Terror in the Aftershock: Myanmar’s Military Junta and the War Against Its Own People


In the immediate aftermath of a devastating earthquake in Myanmar, the ruling military junta intensified aerial bombardments against rebel-held regions, notably in Sagaing and Kachin states, even as civilian communities grappled with destruction and loss. Reports confirmed by the National Unity Government (NUG) and foreign observers such as France24’s Cyril Payen, a veteran Southeast Asia correspondent, detail attacks using Chinese-supplied aircraft and Russian-made helicopters, striking densely populated areas already ravaged by the quake. At least seven resistance fighters were reportedly killed shortly after the tremors, while civilians—including children and monks—have also perished in strikes unrelated to the natural disaster.

This escalation during a humanitarian crisis has provoked international condemnation, with the UN urging the junta to halt all military operations. Yet the regime continues to prioritize counterinsurgency efforts over disaster response, blocking humanitarian access and channeling foreign aid through tightly controlled military structures. Despite pledges of over $4.5 million in emergency relief from the U.S. and EU, testimonies from local survivors indicate that assistance has not reached the victims. Instead, civilian populations are conducting their own rescue operations amid the ruins, with no evidence of state-organized relief.

In the absence of military-led aid, resistance groups such as the People’s Defense Forces (PDF), Kokang, and other ethnic guerrilla factions have mobilized their own rescue teams. These forces, operating under the umbrella of the NUG and controlling an estimated 60–70% of Myanmar’s territory, are stepping in to fill the humanitarian vacuum. Their actions underscore a broader effort to establish an alternative governance structure rooted in grassroots support and opposition to military authoritarianism.
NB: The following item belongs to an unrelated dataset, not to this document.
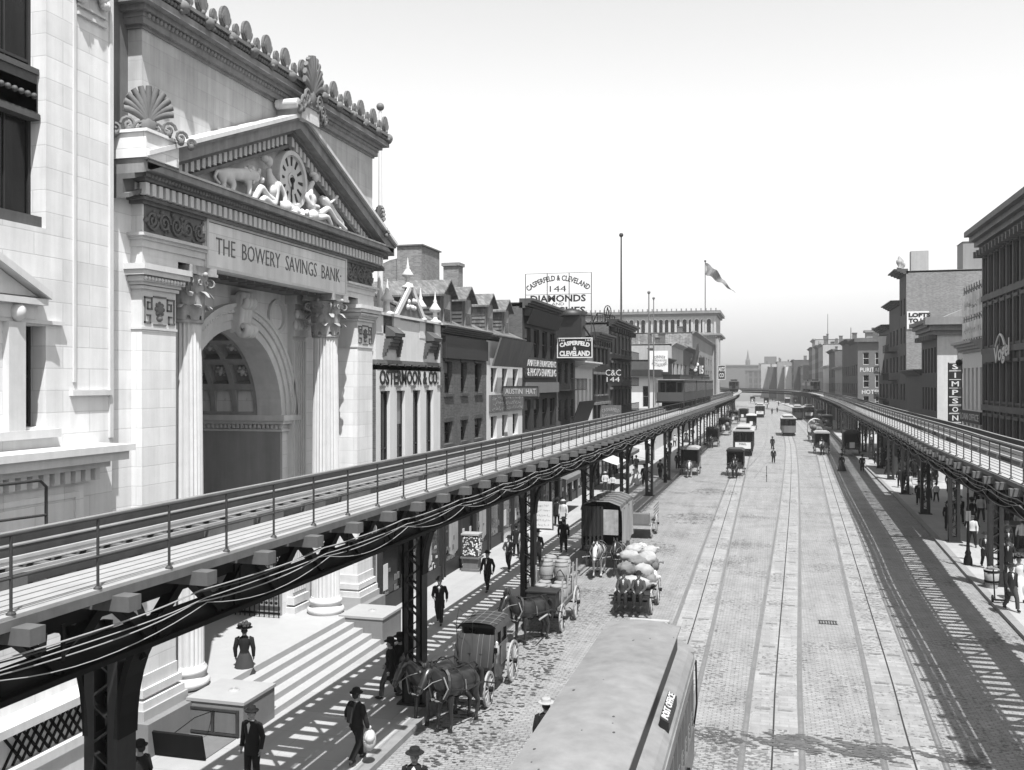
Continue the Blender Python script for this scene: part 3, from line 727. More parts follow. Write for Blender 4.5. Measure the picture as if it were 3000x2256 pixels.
# columns
def column_proto():
    prof = [(0.62, 1.03), (0.66, 1.10), (0.67, 1.16), (0.64, 1.24), (0.55, 1.27), (0.53, 1.36), (0.56, 1.39), (0.60, 1.46), (0.58, 1.53), (0.53, 1.56), (0.52, 1.62)]
    b = MB().lathe(prof, n=32).mesh('column_base', STONE2)
    N2 = 48; sh = []
    for i in range(9):
        f = i / 8; r = 0.505 - 0.075 * f ** 1.6; sh.append((r, 1.60 + (10.92 - 1.60) * f))
    s_ = MB().lathe(sh, n=N2, flute=1, fd=0.042).mesh('shaft', STONE2)
    c = MB(); c.lathe([(0.47, 10.9), (0.49, 10.95), (0.47, 11.0), (0.43, 11.0), (0.44, 11.5), (0.52, 11.9), (0.62, 12.18)], n=24)
    def leaf(a, r0, z0, h, w, curl):
        ca, sa = math.cos(a), math.sin(a); pts = []
        for k in range(9):
            t = k / 8; rr = r0 + 0.05 * t + curl * max(0, t - 0.55) ** 1.3 * 2.4; z = z0 + h * math.sin(min(1, t * 1.12) * math.pi * 0.55) * (1 if t < .9 else 0.96) - max(0, t - 0.78) * h * 0.9
            ww = w * (0.75 + 0.5 * math.sin(t * math.pi)) * (1 - 0.55 * max(0, t - 0.6) / 0.4)
            for e, dr in ((-1, 0), (-0.45, 0.035), (0.45, 0.035), (1, 0)):
                r_ = rr + dr * (1 if t < .95 else .5); pts.append((r_ * ca - sa * ww * e * 0.5, r_ * sa + ca * ww * e * 0.5, z))
        c.add(pts, [(4 * i + j, 4 * i + j + 1, 4 * i + j + 5, 4 * i + j + 4) for i in range(8) for j in range(3)], True)
    for k in range(8): leaf(k * math.pi / 4 + math.pi / 8, 0.46, 10.98, 0.42, 0.32, 0.26)
    for k in range(8): leaf(k * math.pi / 4, 0.46, 11.1, 0.66, 0.32, 0.30)
    for k in range(4):
        a = math.pi / 4 + k * math.pi / 2; ca, sa = math.cos(a), math.sin(a); pts = []
        for j in range(26):
            t = j / 25; th = t * 4.6 * math.pi / 2; q = 0.17 * (1 - t * 0.85)
            cx_ = 0.66; cz = 11.98
            pts.append((cx_ + q * math.cos(math.pi - th) if t > 0 else 0.5, cz + q * math.sin(math.pi - th)))
        pts = [(0.47, 11.5), (0.48, 11.75)] + pts
        for e in (-0.06, 0.06): c.tube([(r_ * ca - sa * e, r_ * sa + ca * e, z) for r_, z in pts], 0.028, 5)
    for k in range(4):
        a = k * math.pi / 2
        for e in (-0.14, 0.14):
            pts = [(0.56 * math.cos(a) - math.sin(a) * (e + 0.07 * math.cos(t)), 0.56 * math.sin(a) + math.cos(a) * (e + 0.07 * math.cos(t)), 12.0 + 0.07 * math.sin(t)) for t in [j * 0.7 for j in range(9)]]
            c.tube(pts, 0.025, 5)
        c.sph((0.64 * math.cos(a), 0.64 * math.sin(a), 12.22), 0.07, 8, 6)
    ab = []
    for k in range(4):
        a0 = math.pi / 4 + k * math.pi / 2; a1 = a0 + math.pi / 2
        for t in (0.04, 0.28, 0.5, 0.72, 0.96):
            x = math.cos(a0) * (1 - t) + math.cos(a1) * t; y = math.sin(a0) * (1 - t) + math.sin(a1) * t; l = 0.94 - 0.2 * math.sin(t * math.pi)
            ab.append((x * l, y * l))
    c.ex(ab, lambda p, q, d: (p, q, d), 12.20, 12.28); c.ex([(p * .96, q * .96) for p, q in ab], lambda p, q, d: (p, q, d), 12.28, 12.44)
    return b, s_, c.mesh('capital', mat('capital_stone', .26, .8, .5, 5, bump=.4))
cb, cs, cc = column_proto()
CY1, CY2 = 22.68, 31.2
for y in (CY1, CY2):
    e = inst(cs, 'column_shaft', bank, (-15.42, y, 0)); inst(cb, 'column_base', e); inst(cc, 'capital', e)
# fluted pilasters on the arch wall
for y in (CY1 + 0.05, CY2 + 0.05):
    p = MB(); p.box(AX - 0.05, AX + 0.20, y - 0.5, y + 0.5, 1.6, 10.95)
    for k in range(6):
        yy = y - 0.42 + k * 0.168; p.box(AX + 0.2, AX + 0.25, yy - 0.045, yy + 0.045, 1.75, 10.8)
    o = p.obj('pilaster', STONE2, bank)
    q = MB(); q.box(AX, AX + 0.36, y - 0.62, y + 0.62, 1.03, 1.25).box(AX, AX + 0.3, y - 0.56, y + 0.56, 1.32, 1.6)
    for k in range(5):
        q.sph((AX + 0.3, y - 0.44 + k * 0.22, 11.35), 0.13, 8, 6, (0.8, 1, 1.4)); q.sph((AX + 0.36, y - 0.44 + k * 0.22, 11.75), 0.13, 8, 6, (0.8, 1, 1.4))
    q.box(AX, AX + 0.3, y - 0.5, y + 0.5, 10.95, 12.1).box(AX, AX + 0.45, y - 0.68, y + 0.68, 12.1, 12.44); q.obj('pilaster_trim', STONE2, o)
# arch
def arcband(m, r0, r1, x0, x1, a0=0, a1=math.pi, n=32, cz=8.13, cy=YC):
    for i in range(n):
        t0 = a0 + (a1 - a0) * i / n; t1 = a0 + (a1 - a0) * (i + 1) / n
        P_ = [(cy + r * math.cos(t), cz + r * math.sin(t)) for r, t in ((r0, t0), (r1, t0), (r1, t1), (r0, t1))]
        vs = [(x, p, q) for x in (x0, x1) for p, q in P_]
        m.add(vs, [(0, 1, 2, 3), (7, 6, 5, 4), (0, 4, 5, 1), (1, 5, 6, 2), (2, 6, 7, 3), (3, 7, 4, 0)])
m = MB()
arcband(m, 2.9, 3.16, AX - 0.9, AX + 0.06); arcband(m, 3.18, 3.40, AX - 0.1, AX + 0.12); arcband(m, 3.42, 3.60, AX - 0.1, AX + 0.18); arcband(m, 3.60, 3.72, AX - 0.1, AX + 0.25)
k = 0
while k < 70:
    a = math.pi * (k + 0.5) / 70; m.sph((AX + 0.16, YC + 3.46 * math.cos(a), 8.13 + 3.46 * math.sin(a)), 0.055, 6, 4); k += 1
m.obj('archivolt', STONE2, bank)
m = MB()   # keystone scroll
pts = []
for j in range(40):
    t = j / 39
    if t < 0.35: th = math.pi * 0.5 + (1 - t / 0.35) * 5.2; q = 0.10 + 0.16 * (t / 0.35); pts.append((AX + 0.42 + q * math.cos(th), 12.0 + q * math.sin(th) - 0.1))
    elif t < 0.65: f = (t - 0.35) / 0.3; pts.append((AX + 0.42 + 0.0 - 0.12 * f, 12.16 - 1.0 * f))
    else: th = math.pi * 0.9 + (t - 0.65) / 0.35 * 5.2; q = 0.22 * (1 - 0.6 * (t - 0.65) / 0.35); pts.append((AX + 0.42 + q * math.cos(th), 11.0 + q * math.sin(th)))
for e in (-0.22, 0, 0.22): m.tube([(x, YC + e, z) for x, z in pts], 0.13, 6)
m.box(AX, AX + 0.35, YC - 0.33, YC + 0.33, 10.9, 12.1).obj('keystone', STONE2, bank)
for y in (YC - 2.6, YC + 2.6):
    m = MB(); arcband(m, 0.46, 0.60, AX - 0.02, AX + 0.1, 0, 2 * math.pi, 24, 11.6, y); m.obj('medallion', STONE2, bank)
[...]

The roots of Myanmar’s crisis lie in the 2021 military coup, which ousted the elected government led by Aung San Suu Kyi. In the coup’s wake, peaceful protests quickly turned into armed resistance as thousands of young citizens—workers, students, and teachers—fled to the jungle to join or train with ethnic militias. Payen describes this transformation as a generational refusal to return to the country’s 70-year legacy of military rule, following a brief democratic interlude from 2011 to 2021. Today’s fighters represent a coalition of politically awakened youth and longstanding ethnic insurgencies united in their rejection of the junta’s violent oppression.

Despite widespread repression—including the incarceration of over 20,000 political prisoners—the junta maintains international backing from China, Russia, North Korea, and Israel, while the democratic opposition receives little material support from Western powers. This geopolitical imbalance has enabled the junta to act with near-total impunity, even during moments of national catastrophe.

Payen draws a chilling parallel to Cyclone Nargis in 2008, when the military similarly blocked foreign aid and concealed the scale of devastation. Then, as now, the regime used disaster as a pretext for further militarization, closing borders, withholding transparency, and attacking perceived enemies instead of protecting civilians. The earthquake has become not a moment of national solidarity, but another front in Myanmar’s internal war.

As the regime wages war from the skies over ruined villages, the people of Myanmar continue to resist on the ground—digging through rubble, organizing relief, and defying a regime that has weaponized every crisis for control. This tragedy reveals the core contradiction of Myanmar’s military state: a government that declares itself sovereign while systematically destroying the nation it claims to defend.